Democrats in Congress bristled at the moves by Mr. Grenell, who had never before held an intelligence job, to remake the office without consulting them. They also said that his decisions to declassify documents, including information around the investigation of the former national security adviser Michael T. Flynn, were politically motivated. They said that his release of a list of names of former Obama administration officials who had sought full access to intelligence reports that turned out to mention Mr. Flynn put government secrets in danger in an effort to score political points with Mr. Trump.

Mr. Grenell has defended his actions as part of an effort to be more transparent, saying some material had been overclassified. The information he ordered declassified had been withheld, his supporters said, only because it embarrassed the F.B.I. or intelligence agencies, not because it would endanger secrets if it were public.
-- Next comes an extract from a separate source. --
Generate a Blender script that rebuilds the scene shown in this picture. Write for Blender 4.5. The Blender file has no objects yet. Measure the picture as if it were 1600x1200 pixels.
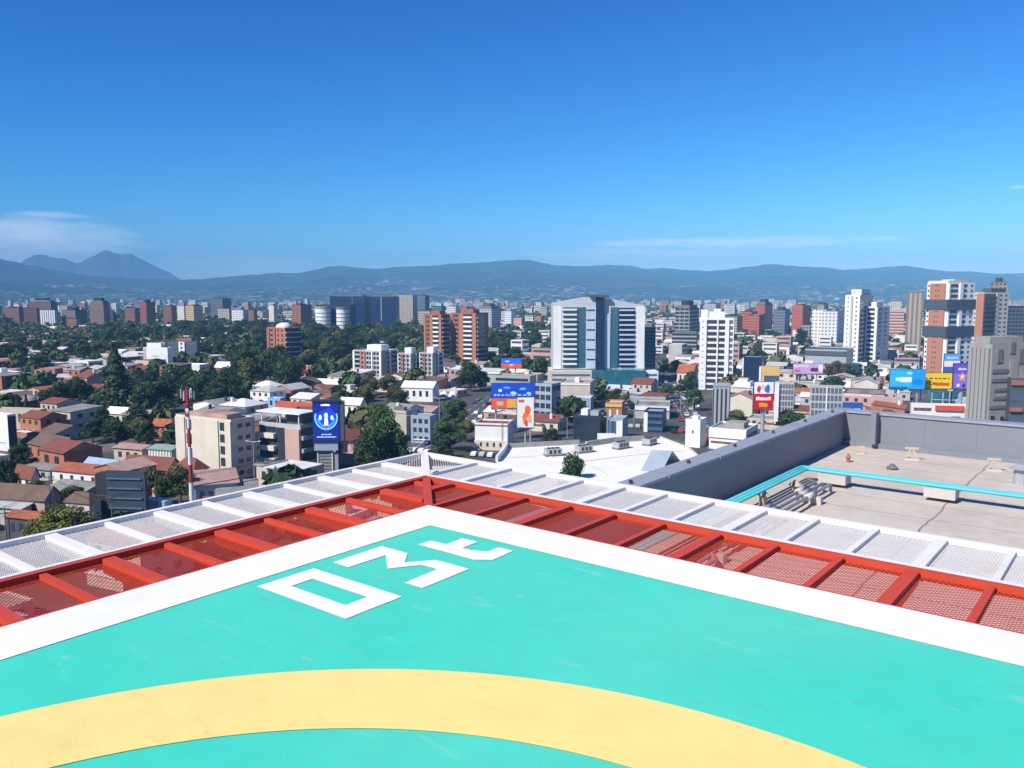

Some Republicans have backed that view and indicated that they will apply their own pressure on the new director to continue providing Congress with sensitive documents on related matters. On Thursday, Senator Charles E. Grassley, Republican of Iowa, urged Mr. Ratcliffe to follow Mr. Grenell’s lead when he took office.

“Acting Director Grenell is a breath of fresh air,” Mr. Grassley said. “Mr. Ratcliffe has some big shoes to fill, that’s for sure.”